→ Information provided:
****

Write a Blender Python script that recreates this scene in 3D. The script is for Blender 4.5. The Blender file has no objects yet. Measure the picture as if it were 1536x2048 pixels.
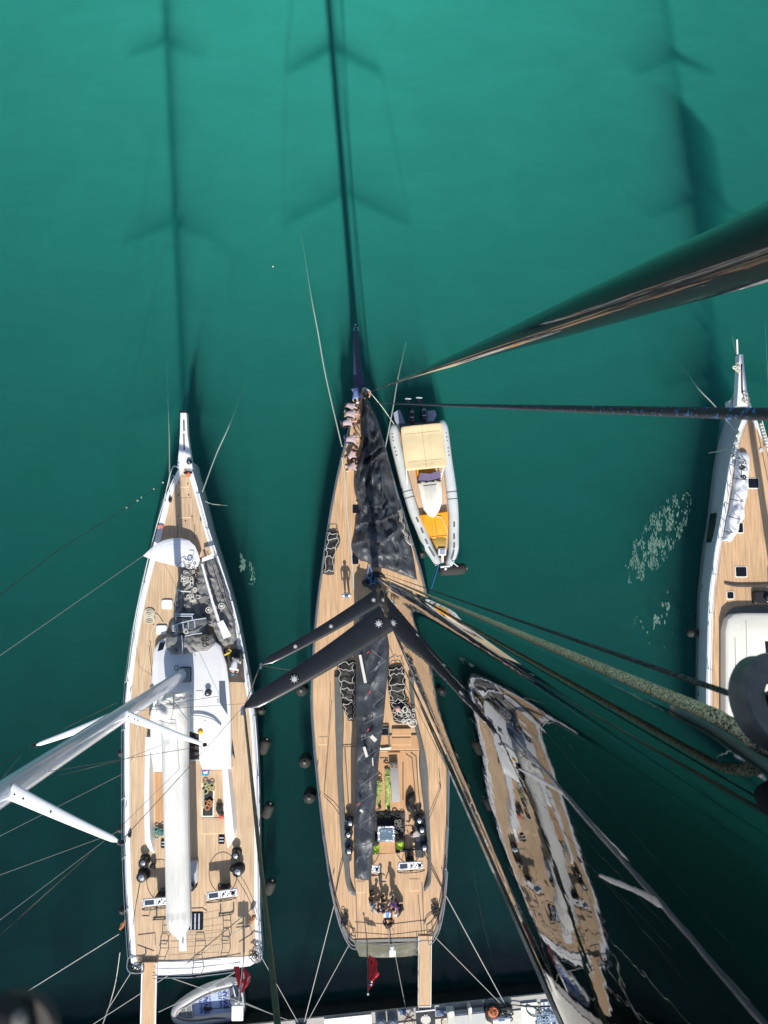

****

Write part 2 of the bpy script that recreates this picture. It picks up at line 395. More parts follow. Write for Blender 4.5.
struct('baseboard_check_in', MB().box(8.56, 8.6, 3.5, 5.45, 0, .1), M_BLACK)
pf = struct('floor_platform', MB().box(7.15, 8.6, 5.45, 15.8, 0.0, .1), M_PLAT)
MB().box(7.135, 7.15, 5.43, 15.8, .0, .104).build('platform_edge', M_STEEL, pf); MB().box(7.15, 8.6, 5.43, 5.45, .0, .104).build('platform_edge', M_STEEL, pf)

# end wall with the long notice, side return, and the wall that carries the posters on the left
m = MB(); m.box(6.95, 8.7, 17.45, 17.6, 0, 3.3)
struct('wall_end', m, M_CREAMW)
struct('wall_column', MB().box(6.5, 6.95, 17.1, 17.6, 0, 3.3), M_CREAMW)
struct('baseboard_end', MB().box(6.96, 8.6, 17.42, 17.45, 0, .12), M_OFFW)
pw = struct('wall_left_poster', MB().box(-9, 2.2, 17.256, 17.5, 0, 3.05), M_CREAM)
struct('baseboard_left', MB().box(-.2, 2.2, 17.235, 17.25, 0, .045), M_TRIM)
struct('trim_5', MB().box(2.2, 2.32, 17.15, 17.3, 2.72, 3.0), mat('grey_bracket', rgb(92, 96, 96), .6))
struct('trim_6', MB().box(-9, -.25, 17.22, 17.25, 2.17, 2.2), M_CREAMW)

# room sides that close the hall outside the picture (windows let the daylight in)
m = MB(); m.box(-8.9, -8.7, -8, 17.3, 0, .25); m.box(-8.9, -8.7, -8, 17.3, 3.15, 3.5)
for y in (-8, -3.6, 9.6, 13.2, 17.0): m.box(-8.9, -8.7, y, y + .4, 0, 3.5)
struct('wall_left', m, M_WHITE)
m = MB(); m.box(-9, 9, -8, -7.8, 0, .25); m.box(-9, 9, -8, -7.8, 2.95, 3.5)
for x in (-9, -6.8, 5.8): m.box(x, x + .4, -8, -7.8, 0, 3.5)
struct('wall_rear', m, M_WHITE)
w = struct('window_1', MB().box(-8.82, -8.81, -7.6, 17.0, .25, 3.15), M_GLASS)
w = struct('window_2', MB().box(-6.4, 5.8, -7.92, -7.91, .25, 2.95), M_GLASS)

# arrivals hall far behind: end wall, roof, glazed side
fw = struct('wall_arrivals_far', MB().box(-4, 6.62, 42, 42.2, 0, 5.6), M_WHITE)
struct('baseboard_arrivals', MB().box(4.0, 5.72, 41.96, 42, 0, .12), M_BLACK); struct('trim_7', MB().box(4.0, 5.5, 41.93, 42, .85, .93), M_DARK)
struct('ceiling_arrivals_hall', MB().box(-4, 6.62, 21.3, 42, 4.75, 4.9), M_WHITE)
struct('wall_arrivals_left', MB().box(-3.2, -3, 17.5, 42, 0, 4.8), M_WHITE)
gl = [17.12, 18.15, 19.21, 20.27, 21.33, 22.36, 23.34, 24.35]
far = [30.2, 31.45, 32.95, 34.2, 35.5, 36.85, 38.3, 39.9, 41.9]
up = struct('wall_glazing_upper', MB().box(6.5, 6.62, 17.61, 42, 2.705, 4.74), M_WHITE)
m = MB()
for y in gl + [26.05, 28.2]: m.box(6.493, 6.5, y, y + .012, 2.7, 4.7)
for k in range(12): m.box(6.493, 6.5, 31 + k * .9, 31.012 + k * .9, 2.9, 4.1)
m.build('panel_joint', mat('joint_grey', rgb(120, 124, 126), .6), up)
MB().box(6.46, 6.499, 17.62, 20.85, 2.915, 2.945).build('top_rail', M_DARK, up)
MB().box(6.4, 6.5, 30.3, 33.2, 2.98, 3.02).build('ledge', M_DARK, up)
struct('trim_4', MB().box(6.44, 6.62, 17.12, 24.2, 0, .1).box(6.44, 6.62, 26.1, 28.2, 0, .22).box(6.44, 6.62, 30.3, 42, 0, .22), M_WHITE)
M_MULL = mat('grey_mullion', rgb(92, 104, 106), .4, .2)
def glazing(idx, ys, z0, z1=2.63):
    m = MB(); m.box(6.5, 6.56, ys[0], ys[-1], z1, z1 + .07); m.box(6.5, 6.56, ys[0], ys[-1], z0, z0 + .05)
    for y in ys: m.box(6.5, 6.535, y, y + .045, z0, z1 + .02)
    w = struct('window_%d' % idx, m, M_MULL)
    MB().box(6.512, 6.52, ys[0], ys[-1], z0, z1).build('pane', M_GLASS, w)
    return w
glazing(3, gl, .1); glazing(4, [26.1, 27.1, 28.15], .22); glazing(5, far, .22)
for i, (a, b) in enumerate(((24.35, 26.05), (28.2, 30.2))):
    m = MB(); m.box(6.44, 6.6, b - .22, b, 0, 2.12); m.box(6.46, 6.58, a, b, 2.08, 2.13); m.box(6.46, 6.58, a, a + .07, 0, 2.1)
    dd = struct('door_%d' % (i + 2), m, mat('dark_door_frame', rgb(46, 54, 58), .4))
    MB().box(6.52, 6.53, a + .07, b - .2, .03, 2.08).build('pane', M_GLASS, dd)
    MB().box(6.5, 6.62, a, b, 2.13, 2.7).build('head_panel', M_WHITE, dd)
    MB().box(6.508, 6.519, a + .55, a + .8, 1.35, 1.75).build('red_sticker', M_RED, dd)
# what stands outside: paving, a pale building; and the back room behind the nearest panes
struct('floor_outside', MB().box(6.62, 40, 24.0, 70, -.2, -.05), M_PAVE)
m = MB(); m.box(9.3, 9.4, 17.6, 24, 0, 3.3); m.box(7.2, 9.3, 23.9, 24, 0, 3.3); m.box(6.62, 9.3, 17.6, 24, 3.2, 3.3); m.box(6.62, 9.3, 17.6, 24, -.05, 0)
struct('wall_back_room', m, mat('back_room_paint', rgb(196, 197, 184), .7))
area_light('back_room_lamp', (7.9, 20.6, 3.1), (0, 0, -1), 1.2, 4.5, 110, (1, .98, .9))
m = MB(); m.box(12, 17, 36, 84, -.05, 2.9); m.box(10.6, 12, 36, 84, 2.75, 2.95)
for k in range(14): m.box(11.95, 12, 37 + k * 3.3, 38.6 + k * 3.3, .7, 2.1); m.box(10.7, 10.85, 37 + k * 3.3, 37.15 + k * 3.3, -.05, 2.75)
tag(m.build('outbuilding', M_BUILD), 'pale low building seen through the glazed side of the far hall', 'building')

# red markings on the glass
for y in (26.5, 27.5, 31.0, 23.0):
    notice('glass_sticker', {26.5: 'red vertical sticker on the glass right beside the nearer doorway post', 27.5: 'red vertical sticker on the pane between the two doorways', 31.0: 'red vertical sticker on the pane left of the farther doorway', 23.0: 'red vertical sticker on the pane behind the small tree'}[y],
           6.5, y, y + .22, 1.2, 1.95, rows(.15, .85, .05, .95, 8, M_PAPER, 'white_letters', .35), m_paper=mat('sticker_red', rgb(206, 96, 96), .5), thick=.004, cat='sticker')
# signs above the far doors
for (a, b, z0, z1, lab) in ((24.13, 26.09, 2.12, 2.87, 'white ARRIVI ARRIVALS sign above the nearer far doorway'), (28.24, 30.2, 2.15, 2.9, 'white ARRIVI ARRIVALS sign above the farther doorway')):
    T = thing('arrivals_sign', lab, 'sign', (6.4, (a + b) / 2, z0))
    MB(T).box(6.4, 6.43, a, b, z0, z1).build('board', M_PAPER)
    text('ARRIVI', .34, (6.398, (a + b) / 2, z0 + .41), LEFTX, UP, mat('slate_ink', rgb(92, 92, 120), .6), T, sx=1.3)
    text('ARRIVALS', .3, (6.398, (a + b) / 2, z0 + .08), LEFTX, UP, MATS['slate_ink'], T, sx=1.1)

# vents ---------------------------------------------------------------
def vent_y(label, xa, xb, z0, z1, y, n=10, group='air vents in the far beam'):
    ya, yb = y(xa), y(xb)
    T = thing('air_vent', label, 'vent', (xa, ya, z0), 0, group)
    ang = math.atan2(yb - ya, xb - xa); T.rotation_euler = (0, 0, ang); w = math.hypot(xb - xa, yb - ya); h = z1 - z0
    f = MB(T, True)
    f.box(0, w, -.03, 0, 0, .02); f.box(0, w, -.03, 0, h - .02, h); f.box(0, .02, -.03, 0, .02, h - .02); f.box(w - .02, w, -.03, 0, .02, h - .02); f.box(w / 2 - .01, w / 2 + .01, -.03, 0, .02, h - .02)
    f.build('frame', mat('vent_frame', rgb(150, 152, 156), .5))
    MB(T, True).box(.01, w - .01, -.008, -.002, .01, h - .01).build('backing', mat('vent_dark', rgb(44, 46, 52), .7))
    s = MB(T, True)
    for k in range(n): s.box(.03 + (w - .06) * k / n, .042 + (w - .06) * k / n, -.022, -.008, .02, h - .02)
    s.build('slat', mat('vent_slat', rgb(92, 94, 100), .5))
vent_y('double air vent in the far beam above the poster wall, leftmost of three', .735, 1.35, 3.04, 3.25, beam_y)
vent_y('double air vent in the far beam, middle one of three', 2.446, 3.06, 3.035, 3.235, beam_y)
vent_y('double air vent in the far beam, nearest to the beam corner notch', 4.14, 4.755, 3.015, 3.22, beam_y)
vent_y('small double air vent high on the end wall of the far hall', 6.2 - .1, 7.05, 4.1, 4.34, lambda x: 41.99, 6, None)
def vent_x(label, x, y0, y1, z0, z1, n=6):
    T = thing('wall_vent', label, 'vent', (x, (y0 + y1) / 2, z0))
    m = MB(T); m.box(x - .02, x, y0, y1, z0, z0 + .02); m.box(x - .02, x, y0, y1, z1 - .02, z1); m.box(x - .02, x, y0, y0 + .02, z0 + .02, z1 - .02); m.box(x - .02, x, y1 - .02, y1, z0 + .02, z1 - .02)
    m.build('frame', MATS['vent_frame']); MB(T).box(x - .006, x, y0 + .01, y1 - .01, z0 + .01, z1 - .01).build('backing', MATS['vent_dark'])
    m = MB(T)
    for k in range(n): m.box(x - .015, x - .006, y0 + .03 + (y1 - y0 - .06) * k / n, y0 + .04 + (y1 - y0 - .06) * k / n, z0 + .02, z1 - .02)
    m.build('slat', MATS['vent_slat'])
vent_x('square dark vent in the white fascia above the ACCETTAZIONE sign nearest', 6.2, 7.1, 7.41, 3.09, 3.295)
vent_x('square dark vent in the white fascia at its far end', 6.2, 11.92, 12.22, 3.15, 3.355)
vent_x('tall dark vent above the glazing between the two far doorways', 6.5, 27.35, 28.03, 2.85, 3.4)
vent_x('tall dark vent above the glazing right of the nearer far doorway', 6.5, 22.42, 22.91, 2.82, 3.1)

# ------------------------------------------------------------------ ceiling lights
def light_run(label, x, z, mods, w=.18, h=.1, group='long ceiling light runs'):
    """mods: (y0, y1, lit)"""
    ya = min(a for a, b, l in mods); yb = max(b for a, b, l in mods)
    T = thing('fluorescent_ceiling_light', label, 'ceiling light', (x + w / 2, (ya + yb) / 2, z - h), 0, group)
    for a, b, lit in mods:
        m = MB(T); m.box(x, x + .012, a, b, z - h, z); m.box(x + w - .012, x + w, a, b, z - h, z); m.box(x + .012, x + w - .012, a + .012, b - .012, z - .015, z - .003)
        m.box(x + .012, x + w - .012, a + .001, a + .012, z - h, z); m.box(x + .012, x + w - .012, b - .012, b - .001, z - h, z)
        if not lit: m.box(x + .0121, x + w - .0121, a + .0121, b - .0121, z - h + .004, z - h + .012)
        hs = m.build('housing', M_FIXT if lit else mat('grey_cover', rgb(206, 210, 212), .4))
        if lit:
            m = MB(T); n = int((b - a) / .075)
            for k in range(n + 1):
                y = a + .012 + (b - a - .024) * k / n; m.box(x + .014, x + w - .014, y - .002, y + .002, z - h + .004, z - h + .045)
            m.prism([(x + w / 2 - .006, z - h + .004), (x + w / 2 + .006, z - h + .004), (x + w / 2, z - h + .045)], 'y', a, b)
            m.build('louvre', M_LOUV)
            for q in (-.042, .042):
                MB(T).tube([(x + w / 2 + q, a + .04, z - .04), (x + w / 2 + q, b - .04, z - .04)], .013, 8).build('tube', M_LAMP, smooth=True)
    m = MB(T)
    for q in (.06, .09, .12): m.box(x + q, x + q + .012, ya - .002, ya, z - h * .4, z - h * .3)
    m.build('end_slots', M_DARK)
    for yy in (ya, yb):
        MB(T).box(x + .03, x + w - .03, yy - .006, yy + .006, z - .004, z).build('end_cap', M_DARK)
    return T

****

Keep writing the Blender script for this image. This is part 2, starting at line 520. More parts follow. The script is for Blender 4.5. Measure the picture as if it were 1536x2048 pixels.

****

→ What to do:
Your task is to print the lines from the one containing "Write part 2" through the one containing "5.45, .0, .104).build('platform_edge', M_STEEL, pf)", exactly and with nothing added.

→ Reply:
Write part 2 of the bpy script that recreates this picture. It picks up at line 395. More parts follow. Write for Blender 4.5.
struct('baseboard_check_in', MB().box(8.56, 8.6, 3.5, 5.45, 0, .1), M_BLACK)
pf = struct('floor_platform', MB().box(7.15, 8.6, 5.45, 15.8, 0.0, .1), M_PLAT)
MB().box(7.135, 7.15, 5.43, 15.8, .0, .104).build('platform_edge', M_STEEL, pf); MB().box(7.15, 8.6, 5.43, 5.45, .0, .104).build('platform_edge', M_STEEL, pf)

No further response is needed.